“Can you guess what this object is?”
We’d arrived at the last vitrine in the impressive Ghetto Fighters’ House Museum (Beit Lohamei Haghetaot) in western Galilee, and Neta, our genial guide, really wanted us to see it before we left. You could tell it was important to her.
The article in question is a real puzzle: a thin piece of wood from which dangle two little cords of equal length, each with a wooden spike at the end. What could it be? We’re a responsive and fairly talkative group of academics working in the area of Holocaust Studies, so several colleagues take a stab at the question, each unsuccessfully. We who thought we’d seen everything couldn’t identify it.
Having whetted our curiosity, Neta explains that there were five women in the underground in one of the camps determined to divide their meager daily provisions more or less equally. When it came to the daily portion of soup, they could think of nothing other than to take turns, one each day. After all, how does one measure a slurp? And how do you stop yourself once the liquid is lifted to your lips?

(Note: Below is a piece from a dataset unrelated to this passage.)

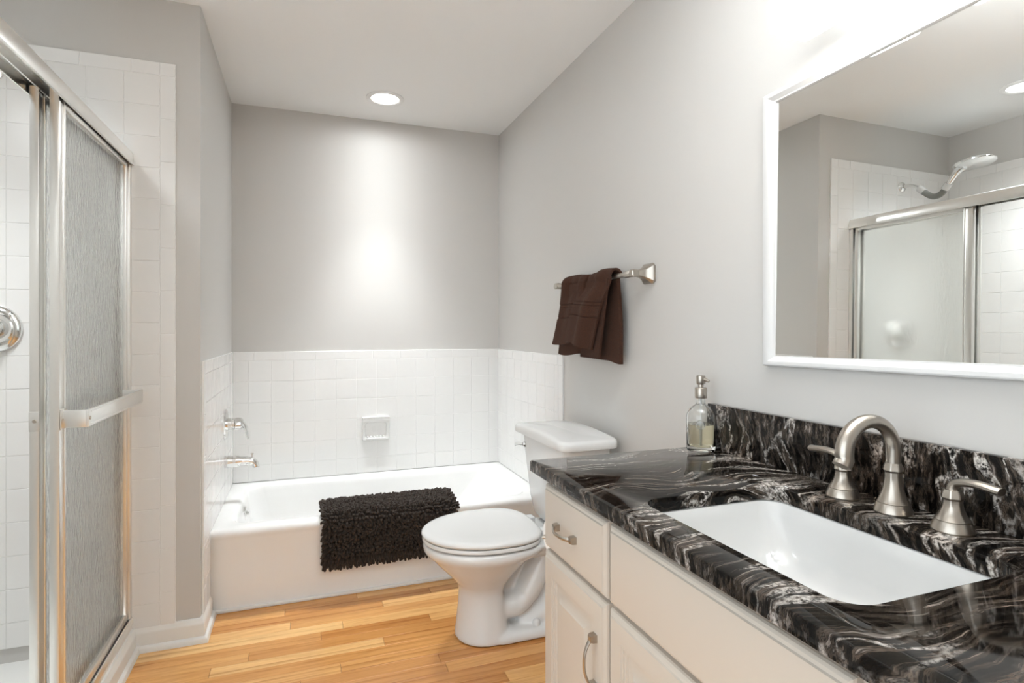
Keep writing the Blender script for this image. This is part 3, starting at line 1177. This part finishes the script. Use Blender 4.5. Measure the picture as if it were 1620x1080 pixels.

But when it came to their daily bread, they found a solution. The curious device now on display in this overlooked Holocaust museum that predates the august Yad Vashem in Jerusalem served camp inmates as a simple, handheld scale that allowed them to determine that the pieces they shared were more or less the same size and density. The women all wanted to survive, but in solidarity with one another—not at each other’s expense. You see, Neta concludes, even in the camps a deep sense of humanity was possible. Even under these horrific conditions.
While sobering enough, Neta’s lesson—and that of the museum itself—is not one of unmitigated despair and abject despondency. In fact, there is almost a sense of a Christmas gift to it, at least to those of us who so desperately want to believe that a modicum of humanity clings to each of us, even at the worst of times. Not quite Anne Frank’s resounding conviction that “people are really good at heart,” but hopeful nonetheless.
And this is clearly the point that Neta wanted to make.